今大会、金メダルありませんでしたが、日本代表は銀4、銅3の計7個のメダルを獲得しました。

 そんな中、日本の自由形の強化が実になっていると感じた大会でした。女子800メートルリレーは五十嵐千尋選手、池江璃花子選手、青木智美選手、高野綾選手の4人で臨み、7分50秒43の日本新記録で5位に入りました。池江選手を筆頭に選手は粒ぞろいで、全員が200メートルを1分57~58秒台で泳ぐ力を持っています。
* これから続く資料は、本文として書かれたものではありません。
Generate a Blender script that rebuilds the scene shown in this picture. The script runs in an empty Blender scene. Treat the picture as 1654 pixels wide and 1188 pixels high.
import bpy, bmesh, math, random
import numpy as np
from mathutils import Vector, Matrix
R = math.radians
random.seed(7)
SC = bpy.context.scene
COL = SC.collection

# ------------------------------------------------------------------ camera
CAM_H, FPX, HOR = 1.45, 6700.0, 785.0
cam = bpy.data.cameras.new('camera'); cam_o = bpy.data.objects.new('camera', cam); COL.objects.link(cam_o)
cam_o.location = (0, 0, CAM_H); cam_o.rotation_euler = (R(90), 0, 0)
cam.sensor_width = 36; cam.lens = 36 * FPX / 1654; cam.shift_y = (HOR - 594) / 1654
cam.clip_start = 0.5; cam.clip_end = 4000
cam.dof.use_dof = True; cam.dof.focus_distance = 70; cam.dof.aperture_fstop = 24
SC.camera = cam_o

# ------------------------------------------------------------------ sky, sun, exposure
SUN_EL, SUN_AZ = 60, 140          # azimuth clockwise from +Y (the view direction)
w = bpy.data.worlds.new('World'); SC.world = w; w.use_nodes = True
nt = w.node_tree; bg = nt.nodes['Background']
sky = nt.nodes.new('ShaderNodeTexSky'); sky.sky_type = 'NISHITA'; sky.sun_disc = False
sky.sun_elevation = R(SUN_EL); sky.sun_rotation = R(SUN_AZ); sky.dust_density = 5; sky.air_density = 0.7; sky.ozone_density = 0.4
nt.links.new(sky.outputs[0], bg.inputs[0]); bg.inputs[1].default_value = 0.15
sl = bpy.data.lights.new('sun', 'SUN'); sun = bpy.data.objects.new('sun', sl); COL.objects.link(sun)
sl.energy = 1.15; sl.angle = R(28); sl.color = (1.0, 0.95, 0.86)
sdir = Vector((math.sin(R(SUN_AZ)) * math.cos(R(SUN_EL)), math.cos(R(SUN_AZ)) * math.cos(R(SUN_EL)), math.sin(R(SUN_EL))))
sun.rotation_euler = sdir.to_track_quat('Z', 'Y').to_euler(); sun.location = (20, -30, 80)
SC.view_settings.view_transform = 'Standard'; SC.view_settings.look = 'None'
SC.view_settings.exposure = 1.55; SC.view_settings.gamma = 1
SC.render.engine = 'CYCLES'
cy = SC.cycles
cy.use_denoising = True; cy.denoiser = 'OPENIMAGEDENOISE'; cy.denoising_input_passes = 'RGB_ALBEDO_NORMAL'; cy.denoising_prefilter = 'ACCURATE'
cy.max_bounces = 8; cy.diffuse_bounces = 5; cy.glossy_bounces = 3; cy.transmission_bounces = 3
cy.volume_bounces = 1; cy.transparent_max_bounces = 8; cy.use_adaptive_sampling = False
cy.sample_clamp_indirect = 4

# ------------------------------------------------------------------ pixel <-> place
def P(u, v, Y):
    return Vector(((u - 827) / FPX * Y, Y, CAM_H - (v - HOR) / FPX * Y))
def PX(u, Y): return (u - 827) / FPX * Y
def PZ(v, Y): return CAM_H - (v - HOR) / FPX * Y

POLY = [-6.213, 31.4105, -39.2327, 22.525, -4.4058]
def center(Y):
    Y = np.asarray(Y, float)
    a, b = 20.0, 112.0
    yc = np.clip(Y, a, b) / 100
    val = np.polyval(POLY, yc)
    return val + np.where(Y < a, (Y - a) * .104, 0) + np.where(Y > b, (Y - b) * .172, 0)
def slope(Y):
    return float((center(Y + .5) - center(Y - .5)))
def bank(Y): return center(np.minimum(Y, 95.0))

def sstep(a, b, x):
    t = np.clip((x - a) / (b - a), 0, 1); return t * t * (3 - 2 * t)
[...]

 もともと日本は世界に比べ、自由形の技術が高くありませんでした。そこで2009年から強化に取り組み、平井伯昌コーチのもと「自由形合宿」が始まりました。お家芸と言われる平泳ぎについては、平泳ぎの泳ぎ方を分かっているけど、自由形は分からない。そこでどう泳げば速くなるか? 科学班も含め試行錯誤を繰り返してきました。強い選手と競わせることで相乗効果を狙った結果、今や日本選手権の決勝に残る8人は誰が選ばれても遜色がありません。
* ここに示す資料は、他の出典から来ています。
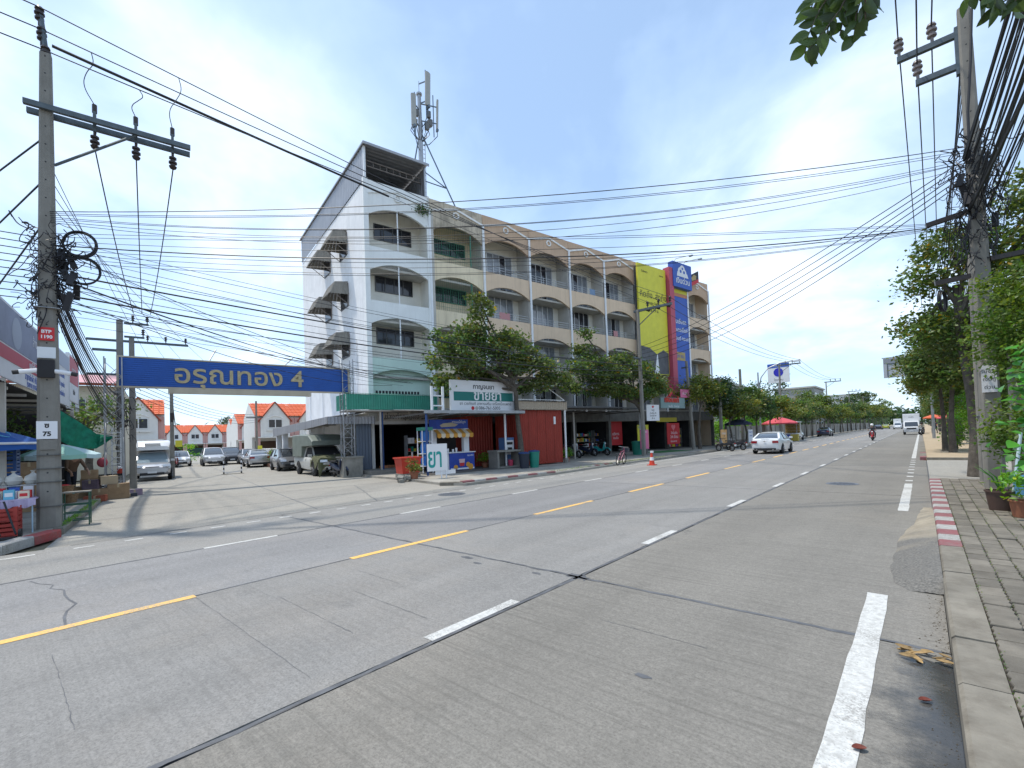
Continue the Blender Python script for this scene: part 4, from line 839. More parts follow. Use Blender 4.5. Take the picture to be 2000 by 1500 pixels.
MB().corr((0.35, -1.0, 0.0), (0, 0.85, 0), (0, 0, 3.0), 5, 0.03, (1, 0, 0)).build('end_sheet', mat('bluegrey_sheet', (0.14, 0.17, 0.22), 0.5, 0.2, streak=0.3), cp)
# raised step in front of the key cutter
stp = thing('shop_step', 'low concrete step with a brick edge before the corner shop', 'step', tuple(bp(0, 0)), RZ)
MB().bx(0.02, 2.3, -0.95, 4.0, 0.06, 0.27).build('step_slab', m_conc, stp)
for i in range(10): MB().bx(0.05, 0.25, 0.35 + i * 0.235, 0.57 + i * 0.235, 0.272, 0.42).build('brick', mat('orange_brick', (0.36, 0.15, 0.07), 0.85, var=0.2, orand=0.2), stp)
MB().cyl((1.25, 0.15, 0.27), (1.25, 0.15, 3.4), 0.05, n=8).build('awning_post', m_bluep, stp)
# pharmacy lean-to
ph = thing('pharmacy_shed', 'open fronted lean-to roof on posts below the pharmacy sign', 'shed', tuple(bp(0, 0)), RZ)
MB().corr((5.75, 0.5, 3.18), (0, 6.0, 0), (-5.6, 0, 0.4), 30, 0.02, (0.1, 0, 1)).build('roof_sheet', m_corg, ph)
MB().bx(5.72, 5.78, 0.45, 6.5, 3.05, 3.2).build('roof_edge', m_steel, ph)
for i in range(6): MB().bx(0.2, 5.7, 0.6 + i * 1.15, 0.66 + i * 1.15, 3.02, 3.1).build('rafter', m_dfin, ph)
for (x, y, m) in ((5.6, 0.62, m_bluep), (4.9, 5.75, m_trim), (4.6, 6.0, m_bluep)): MB().cyl((x, y, 0.09), (x, y, 3.1), 0.06, n=8).build('post', m, ph)
MB().corr((2.6, 4.3, 0.1), (0, 2.2, 0), (0, 0, 3.1), 12, 0.03, (1, 0, 0)).build('back_sheet', m_redc, ph)
MB().corr((0.4, 4.28, 0.1), (2.2, 0, 0), (0, 0, 3.1), 12, 0.03, (0, -1, 0)).build('side_sheet', m_redc, ph)
MB().bx(0.6, 5.6, 0.8, 6.5, 0.09, 0.13).build('floor_slab', mat('dark_floor', (0.10, 0.095, 0.09), 0.8, var=0.2), ph)
ps = thing('pharmacy_sign', 'white and green pharmacy sign board above the lean-to', 'sign', tuple(bp(4.35, 5.0, 3.2)), RZ)
MB().bx(-0.1, 0.0, -2.0, 1.95, 0.03, 1.58).build('panel', m_prw, ps)
MB().bx(0.001, 0.008, -1.85, 1.93, 0.55, 1.02).build('green_band', mat('sign_green', (0.015, 0.17, 0.15), 0.5), ps)
text('lettering', 'ขายยา', 0.72, (0.012, 0.25, 0.82), TF, m_prw, ps, 0.003, bold=0.012); text('lettering', 'กาญจนยา', 0.34, (0.004, 0.0, 1.3), TF, m_prk, ps, 0.003, bold=0.006)
text('lettering', 'ยา เวชภัณฑ์ อาหารเสริม เครื่องมือแพทย์', 0.21, (0.004, 0.15, 0.40), TF, m_prk, ps, 0.002); text('lettering', '086-761-5005', 0.25, (0.004, 0.35, 0.17), TF, m_prk, ps, 0.002)
d_ = MB(); disc(d_, 0.004, -0.72, 0.17, 0.1); d_.build('red_dot', m_red, ps); d_ = MB(); disc(d_, 0.004, -0.48, 0.17, 0.1); d_.build('grey_dot', m_fin, ps)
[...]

 自由形の成果は男子も同じです。塩浦慎理選手、中村克選手を中心とした400メートルリレーでは3分13秒65の日本新記録をマーク。また、大会最終種目の400メートルメドレーリレーにも好影響を及ぼし、日本は3分30秒19の日本新記録です。表彰台は惜しくも逃しましたが、日本の取り組みは随所に出ていると思います。

 一方で世界のレベルが上がっていることを実感できた大会だったと思います。男子400メートル個人メドレーでは、日本勢の金メダルが期待されましたが瀬戸大也選手の銅が最高で、萩野公介選手は6位でした。優勝したケイリシュ選手(米国)は4分5秒90の大会新記録。あらためてトップに居続ける大変さを実感したのではないでしょうか。

 金メダルのない大会でしたが、世界の現状を知れたことは最大の収穫。3年後の東京五輪へ、いいスタートが切れたと思います。(伊藤華英=北京、ロンドン五輪代表)

 ◆伊藤華英(いとう・はなえ)1985年1月18日、埼玉県生まれ。08年北京五輪で背泳ぎ2種目出場、12年ロンドン五輪は自由形リレー2種目出場。12年秋に現役引退。順大大学院博士後期課程修了。日大非常勤講師。173ンチ。